"Sendikal Mücadelenin Tarihi"

"Sendikal Mücadelenin Tarihi"

Siverek Özgür-Der temsilciliğindeki seminerler Mustafa KARAEL'in sunduğu "Sendikal Mücadele Tarihi Ve Sosyal Yaşamdaki Yeri" adlı seminerle devam etti.

Konuşmasının başında işgalci Siyonistlerin katlettiği Filistinlilere dua ile başlayan KARAEL Filistin'deki İslami direniş inşallah bizler için de bir uyanışa ve dünya Müslümanları ile dayanışmaya vesile olur temennisinde bulundu.

Sendikal mücadelenin kapitalizm ve sosyalizm kavramlar ile ilişkili olduğunu belirten KARAEL 'Sendikanın işçi ve işveren ilişkisinden ortaya çıkan bir kavram olduğunu ifade etti.

Sendika kavramının tarihi batı kaynaklı olup oradan dünyaya yayılmıştır.

Sendikal mücadele 17.yy sonlarında 18.yy başlarında sanayi devriminin gelişmesi ve üretim biriminin değişmesiyle başlar.

18.yy a kadar üretim usta çırak ilişkisine dayanıp paradan para kazanma temeline dayanmamaktadır. Sanayi devrimi bu ilişkiyi patron işçi ilişkisine dönüştürdü ve daha çok kazanma felsefesi oluşturdu ve 19.yy da hızlı gelişen bir kapitalistleşme sürecini meydana getirdi. Daha çok kazanmak için işçileri 16 saat çalıştıran patronlar gerek İş kazaları gerekse de aşırı çalışmadan kaynaklanan mağduriyetleri gidermemeleri üzerine işçilerinde kendi aralarında dernek, yardım kurumu gibi kurumlar oluşturmalarını sağladı. Bu felsefe üzerine kurulan sendikal mücadele tarihi üzerine uzun değiniler de bulundu.

Osmanlı da 1871 tarihinde ilk defa Amele Perver Cemiyeti kurulmuş olup işçilerin bu cemiyet altında örgütlendiği görülür. Ama bu cemiyet te II. Meşrutiyetin ilan ile ortadan kaldırılmıştır.

Türkiye de 1930 yıllarına kadar sendika kurma önünde engel olmamasına rağmen sendika kurulmamıştır.

İlk defa 1952 TÜRK İŞ ile başlayan sendikalaşma1962 DİSK1976 HAKİŞ 1979 MİSK kurulmasıyla devam etti.

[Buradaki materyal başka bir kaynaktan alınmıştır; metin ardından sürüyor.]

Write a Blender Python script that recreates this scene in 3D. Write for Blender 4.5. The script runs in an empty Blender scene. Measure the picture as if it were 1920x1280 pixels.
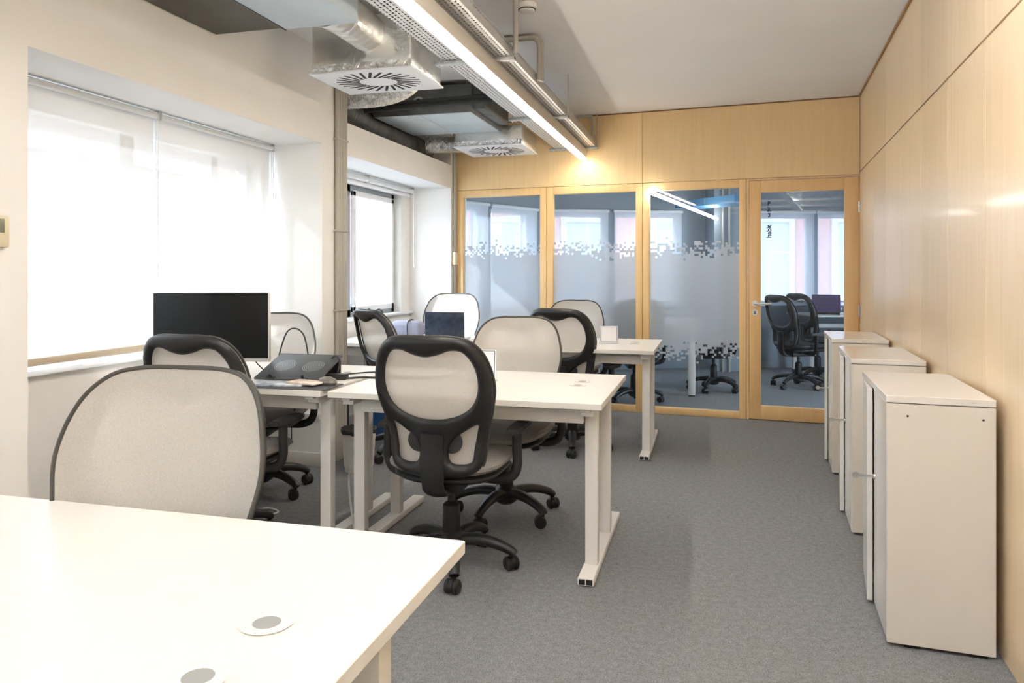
import bpy, bmesh, math, random
from mathutils import Vector, Matrix
from mathutils.geometry import delaunay_2d_cdt
random.seed(7)
sc = bpy.context.scene
COL = sc.collection
R = math.radians

# ------------------------------------------------------------------ camera, sky, sun, exposure
YAW = math.atan(375 / 1395)
cam = bpy.data.cameras.new('camera'); cam.sensor_width = 36; cam.lens = 36 * 1395 / 1920
cam.shift_y = -130 / 1920; cam.clip_end = 200
camo = bpy.data.objects.new('camera', cam); COL.objects.link(camo)
camo.location = (0, 0, 1.23); camo.rotation_euler = (R(90), 0, YAW)
sc.camera = camo

world = bpy.data.worlds.new('sky'); sc.world = world; world.use_nodes = True
bg = world.node_tree.nodes['Background']
bg.inputs[0].default_value = (0.80, 0.90, 1.0, 1); bg.inputs[1].default_value = 4.8

sun = bpy.data.lights.new('sun', 'SUN'); sun.energy = 1.8; sun.angle = R(0.7); sun.color = (1, 0.96, 0.9)
suno = bpy.data.objects.new('sun', sun); COL.objects.link(suno)
suno.rotation_euler = Vector((1, 1.5, -0.8)).to_track_quat('-Z', 'Y').to_euler()

sc.view_settings.view_transform = 'Standard'; sc.view_settings.look = 'None'
sc.view_settings.gamma = 1; sc.view_settings.use_curve_mapping = False
sc.view_settings.exposure = 2.32

# ------------------------------------------------------------------ frames of reference
KX, KY = 1.140, 6.451                       # corner of right wall and glazed wall
AB, AR = R(4.95), R(3.75)
FB = Matrix.Translation((KX, KY, 0)) @ Matrix.Rotation(math.pi - AB, 4, 'Z')          # x along glazed wall to the left, y into our room
FR = Matrix.Translation((KX, KY, 0)) @ Matrix.Rotation(math.atan2(-math.cos(AR), -math.sin(AR)), 4, 'Z')  # x along right wall towards camera, -y into room
FC = Matrix.Rotation(YAW, 4, 'Z')           # far room and the street front: x across, y deep
CEIL = 2.64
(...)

Sendikanın sosyal yaşamdaki yerine değinen KARAEL sendikaların resmi ideolojiden kopuk ve aleyhinde çok fazla duruş sergileyemediğini zamanla kuruluş amacının dışına çıkan örnekler sergilemiştir.

Muhafazakâr sendikalar daha çok sistemin gazabına uğramamak için ya sistemin hoşuna giden kavramlar kullanmış ya da kendi kavramlarını kullanmaktan çekinmişlerdir.

Sendikaların kendine has bağımsız bir dil geliştirmediğine değinen KARAEL bütün bu olumsuzluklara rağmen sendikanın hem iş güvencesi hem de sosyal muhalefet ve şahitlik göstermek için birer aracı olarak kullanıldığını ve kullanılabileceğini ifade etti.

Son kısımda dinleyicilerin sorularını cevaplayıp dua ve temennilerle seminerine son verdi.